The SEC has been vacillating for months on what to do about short selling in general. In July it called an end to naked short selling on 19 different US financial sector stocks. This provided some brief stability, but the ban only lasted two weeks and was not extended. We have since seen the likes of Lehman Bros go to the wall. There have been cries to reintroduce the ban, and to also reintroduce the up-tick rule, but while the SEC has fiddled, Rome has burned.

Until today. After the close of trade on Wall Street last night the SEC announced its intention to simply ban short selling altogether – naked, covered, up-tick or down-tick – at least for a period of time. Clearly the ditherers needed a rocket up their respective posteriors before making any decision, and that came in the form of the SEC’s British equivalent, which last night banned all short selling in the UK financial sector.

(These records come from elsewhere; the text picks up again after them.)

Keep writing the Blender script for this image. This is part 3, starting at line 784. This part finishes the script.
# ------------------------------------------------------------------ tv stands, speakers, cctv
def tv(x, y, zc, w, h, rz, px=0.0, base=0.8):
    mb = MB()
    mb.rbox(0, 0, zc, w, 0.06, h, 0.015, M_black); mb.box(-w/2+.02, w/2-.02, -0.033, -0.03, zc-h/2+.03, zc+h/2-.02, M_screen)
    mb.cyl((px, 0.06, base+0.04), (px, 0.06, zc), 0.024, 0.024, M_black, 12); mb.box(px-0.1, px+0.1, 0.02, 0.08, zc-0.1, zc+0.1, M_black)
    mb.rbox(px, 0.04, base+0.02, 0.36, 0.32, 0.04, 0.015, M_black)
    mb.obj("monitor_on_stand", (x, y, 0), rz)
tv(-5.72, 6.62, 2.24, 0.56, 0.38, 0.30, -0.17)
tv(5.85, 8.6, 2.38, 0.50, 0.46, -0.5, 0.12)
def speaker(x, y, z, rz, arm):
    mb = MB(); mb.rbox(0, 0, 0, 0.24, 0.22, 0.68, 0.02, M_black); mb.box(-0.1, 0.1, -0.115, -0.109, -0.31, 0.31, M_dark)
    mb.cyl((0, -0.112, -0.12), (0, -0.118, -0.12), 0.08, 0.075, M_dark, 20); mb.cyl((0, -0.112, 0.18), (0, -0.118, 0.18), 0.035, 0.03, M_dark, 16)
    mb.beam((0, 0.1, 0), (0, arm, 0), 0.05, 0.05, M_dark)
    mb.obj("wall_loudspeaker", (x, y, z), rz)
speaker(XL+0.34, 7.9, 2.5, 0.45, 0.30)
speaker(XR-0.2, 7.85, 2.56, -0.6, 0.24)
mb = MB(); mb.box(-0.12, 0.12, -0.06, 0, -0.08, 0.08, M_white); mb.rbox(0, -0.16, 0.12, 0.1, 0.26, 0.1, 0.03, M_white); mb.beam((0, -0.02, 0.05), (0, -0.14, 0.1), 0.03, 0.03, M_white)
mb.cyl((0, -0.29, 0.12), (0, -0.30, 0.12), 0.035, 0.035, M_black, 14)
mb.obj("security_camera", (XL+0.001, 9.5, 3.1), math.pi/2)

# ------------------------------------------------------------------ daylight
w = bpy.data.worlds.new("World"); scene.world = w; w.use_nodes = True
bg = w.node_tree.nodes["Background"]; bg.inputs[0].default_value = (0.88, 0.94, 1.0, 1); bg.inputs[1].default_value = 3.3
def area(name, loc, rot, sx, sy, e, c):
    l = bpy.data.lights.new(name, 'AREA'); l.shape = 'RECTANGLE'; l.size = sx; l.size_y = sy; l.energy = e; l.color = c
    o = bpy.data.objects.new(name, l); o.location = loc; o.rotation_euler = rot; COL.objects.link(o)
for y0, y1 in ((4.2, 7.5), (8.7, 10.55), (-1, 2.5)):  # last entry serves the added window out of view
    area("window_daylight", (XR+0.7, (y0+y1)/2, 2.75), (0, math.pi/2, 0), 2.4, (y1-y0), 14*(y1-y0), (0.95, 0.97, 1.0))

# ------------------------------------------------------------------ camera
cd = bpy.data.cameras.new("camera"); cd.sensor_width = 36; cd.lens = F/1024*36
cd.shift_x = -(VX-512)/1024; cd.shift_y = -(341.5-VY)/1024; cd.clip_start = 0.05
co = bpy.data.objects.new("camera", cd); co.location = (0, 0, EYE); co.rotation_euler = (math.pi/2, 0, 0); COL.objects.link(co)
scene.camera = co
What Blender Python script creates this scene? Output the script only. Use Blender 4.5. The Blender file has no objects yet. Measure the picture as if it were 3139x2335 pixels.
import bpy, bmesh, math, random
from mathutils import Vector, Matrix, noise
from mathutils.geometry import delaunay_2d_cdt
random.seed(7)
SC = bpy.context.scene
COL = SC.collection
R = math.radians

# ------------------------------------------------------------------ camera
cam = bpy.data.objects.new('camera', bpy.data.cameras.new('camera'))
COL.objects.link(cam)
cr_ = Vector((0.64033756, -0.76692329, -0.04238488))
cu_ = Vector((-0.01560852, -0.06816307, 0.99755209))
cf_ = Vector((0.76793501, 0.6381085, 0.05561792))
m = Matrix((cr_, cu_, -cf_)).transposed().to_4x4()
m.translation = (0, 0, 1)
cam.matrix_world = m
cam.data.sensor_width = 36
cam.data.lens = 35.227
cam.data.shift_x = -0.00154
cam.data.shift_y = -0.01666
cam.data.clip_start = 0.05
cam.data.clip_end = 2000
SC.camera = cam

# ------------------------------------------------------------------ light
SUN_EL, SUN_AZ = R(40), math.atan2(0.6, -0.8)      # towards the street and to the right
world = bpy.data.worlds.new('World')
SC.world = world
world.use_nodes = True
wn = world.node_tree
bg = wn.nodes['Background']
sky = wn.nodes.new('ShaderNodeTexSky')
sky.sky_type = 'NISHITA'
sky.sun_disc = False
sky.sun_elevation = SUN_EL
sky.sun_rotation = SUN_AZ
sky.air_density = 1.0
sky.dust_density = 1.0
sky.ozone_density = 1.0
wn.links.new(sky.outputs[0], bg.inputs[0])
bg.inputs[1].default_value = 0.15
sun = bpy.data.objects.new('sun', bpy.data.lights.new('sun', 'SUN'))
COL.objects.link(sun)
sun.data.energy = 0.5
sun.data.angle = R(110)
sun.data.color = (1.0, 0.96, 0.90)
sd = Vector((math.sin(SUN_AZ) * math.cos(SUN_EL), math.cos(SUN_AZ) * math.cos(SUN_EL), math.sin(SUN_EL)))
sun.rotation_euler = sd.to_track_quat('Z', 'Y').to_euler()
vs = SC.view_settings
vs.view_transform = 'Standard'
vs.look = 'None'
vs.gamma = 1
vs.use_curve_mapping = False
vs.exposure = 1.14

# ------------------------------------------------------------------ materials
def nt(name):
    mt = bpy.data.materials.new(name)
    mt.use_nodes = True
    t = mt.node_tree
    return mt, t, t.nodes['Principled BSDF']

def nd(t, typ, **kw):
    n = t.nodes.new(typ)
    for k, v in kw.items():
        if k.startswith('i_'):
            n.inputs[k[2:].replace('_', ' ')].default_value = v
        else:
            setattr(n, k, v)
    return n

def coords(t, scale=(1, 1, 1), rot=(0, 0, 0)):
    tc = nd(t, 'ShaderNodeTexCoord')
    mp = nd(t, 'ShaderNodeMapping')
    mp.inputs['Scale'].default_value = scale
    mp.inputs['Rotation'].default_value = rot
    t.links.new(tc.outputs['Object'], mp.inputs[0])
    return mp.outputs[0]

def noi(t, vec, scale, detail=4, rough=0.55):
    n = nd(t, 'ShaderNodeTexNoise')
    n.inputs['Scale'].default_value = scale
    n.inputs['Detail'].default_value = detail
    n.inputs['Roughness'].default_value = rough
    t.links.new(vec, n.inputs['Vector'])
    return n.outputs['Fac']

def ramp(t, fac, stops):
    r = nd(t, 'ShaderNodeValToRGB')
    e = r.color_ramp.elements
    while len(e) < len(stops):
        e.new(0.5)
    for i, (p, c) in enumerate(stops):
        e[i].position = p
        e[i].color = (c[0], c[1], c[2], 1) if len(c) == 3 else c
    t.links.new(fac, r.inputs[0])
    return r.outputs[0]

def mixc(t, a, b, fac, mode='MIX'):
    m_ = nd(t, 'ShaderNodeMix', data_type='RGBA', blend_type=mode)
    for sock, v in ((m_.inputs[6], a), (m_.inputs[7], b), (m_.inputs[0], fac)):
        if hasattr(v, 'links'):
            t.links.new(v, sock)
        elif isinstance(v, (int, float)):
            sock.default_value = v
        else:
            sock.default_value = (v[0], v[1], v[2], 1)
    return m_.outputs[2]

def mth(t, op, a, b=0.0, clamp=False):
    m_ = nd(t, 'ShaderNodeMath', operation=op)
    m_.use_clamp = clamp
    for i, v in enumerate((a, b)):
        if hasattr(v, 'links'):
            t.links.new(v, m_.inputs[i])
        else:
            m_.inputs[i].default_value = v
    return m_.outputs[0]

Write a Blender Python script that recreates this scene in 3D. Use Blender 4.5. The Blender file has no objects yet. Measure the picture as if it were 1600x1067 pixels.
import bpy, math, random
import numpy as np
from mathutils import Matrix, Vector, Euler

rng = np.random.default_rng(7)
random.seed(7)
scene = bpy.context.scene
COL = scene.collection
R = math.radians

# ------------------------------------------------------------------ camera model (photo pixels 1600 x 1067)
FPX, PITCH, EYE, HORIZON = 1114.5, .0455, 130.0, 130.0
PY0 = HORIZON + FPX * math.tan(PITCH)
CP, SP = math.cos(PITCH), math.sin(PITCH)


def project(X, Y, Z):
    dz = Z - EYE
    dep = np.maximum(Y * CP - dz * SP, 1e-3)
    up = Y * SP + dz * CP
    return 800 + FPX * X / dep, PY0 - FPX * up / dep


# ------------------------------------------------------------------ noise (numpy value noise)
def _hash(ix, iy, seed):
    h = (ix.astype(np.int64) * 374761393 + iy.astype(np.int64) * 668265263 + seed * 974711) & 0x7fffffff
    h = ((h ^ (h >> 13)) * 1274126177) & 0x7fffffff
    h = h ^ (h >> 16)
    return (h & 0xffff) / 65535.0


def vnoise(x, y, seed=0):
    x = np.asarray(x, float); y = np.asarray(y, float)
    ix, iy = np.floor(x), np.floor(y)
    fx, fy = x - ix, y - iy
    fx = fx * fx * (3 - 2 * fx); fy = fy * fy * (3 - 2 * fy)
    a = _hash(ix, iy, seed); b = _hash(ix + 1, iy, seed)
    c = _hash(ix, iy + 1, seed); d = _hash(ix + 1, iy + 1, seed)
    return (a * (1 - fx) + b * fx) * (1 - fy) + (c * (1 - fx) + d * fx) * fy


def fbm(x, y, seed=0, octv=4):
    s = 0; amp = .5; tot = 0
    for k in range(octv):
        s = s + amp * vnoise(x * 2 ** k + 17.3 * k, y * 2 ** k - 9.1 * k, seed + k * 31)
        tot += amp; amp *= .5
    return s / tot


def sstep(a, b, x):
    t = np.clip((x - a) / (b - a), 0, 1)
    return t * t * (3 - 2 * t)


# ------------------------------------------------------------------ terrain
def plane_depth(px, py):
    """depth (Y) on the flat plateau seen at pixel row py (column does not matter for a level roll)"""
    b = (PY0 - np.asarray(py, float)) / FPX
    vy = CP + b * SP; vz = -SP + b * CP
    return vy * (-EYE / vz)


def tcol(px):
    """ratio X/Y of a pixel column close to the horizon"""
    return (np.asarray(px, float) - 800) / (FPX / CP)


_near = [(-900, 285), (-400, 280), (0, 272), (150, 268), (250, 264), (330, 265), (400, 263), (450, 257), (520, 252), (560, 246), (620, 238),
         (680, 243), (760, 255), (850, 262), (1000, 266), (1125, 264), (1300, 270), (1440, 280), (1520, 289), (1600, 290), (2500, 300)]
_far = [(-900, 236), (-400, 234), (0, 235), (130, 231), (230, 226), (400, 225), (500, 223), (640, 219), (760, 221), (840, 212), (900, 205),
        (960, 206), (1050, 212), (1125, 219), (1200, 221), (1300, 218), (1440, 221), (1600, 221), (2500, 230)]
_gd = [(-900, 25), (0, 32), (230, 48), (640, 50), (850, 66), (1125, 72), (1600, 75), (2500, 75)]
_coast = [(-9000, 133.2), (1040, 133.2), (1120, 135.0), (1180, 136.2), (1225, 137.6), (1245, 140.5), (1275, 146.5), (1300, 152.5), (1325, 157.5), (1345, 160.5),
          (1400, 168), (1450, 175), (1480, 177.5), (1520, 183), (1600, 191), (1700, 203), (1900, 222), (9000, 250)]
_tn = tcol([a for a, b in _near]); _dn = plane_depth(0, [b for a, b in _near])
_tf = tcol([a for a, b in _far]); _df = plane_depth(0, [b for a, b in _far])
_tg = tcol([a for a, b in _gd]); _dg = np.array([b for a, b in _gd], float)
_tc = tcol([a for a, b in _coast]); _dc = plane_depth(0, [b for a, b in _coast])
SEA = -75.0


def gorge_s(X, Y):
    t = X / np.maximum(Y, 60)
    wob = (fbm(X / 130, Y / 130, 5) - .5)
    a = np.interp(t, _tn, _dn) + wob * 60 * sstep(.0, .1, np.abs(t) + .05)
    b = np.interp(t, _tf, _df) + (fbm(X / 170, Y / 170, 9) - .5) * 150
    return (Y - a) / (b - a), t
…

The UK ban is in place until at least January, and each month the regulator will review whether or not other sectors are in need of a similar ban. Obviously this announcement did more than just stabilise the market, because existing short sellers had to begin covering positions.

The SEC must gain approval from its commissioners before the rule can be confirmed, and at this stage it is not known what time period would be fixed. Wall Street already began covering shorts at a rapid clip last night after word of the Treasury’s plan got out, but tonight it may have to cover more.

The SEC has not, however, been forthright enough to date to act before the market lost Bear Stearns, IndyMac, Fannie Mae, Freddie Mac, Lehman Bros, Merrill Lynch and AIG, and very nearly Morgan Stanley (although it may still disappear in a merger). That’ll be a great legacy for the current commissioners.

They will, of course, blame the hedge funds, but as I have suggested before if you leave a child alone in a candy shop, who is really to blame for that kid trying to eat as much candy as it can?

Once more, will this move from the SEC alone bring about the end of the market? No – the underlying credit risk of all financial institutions still remains.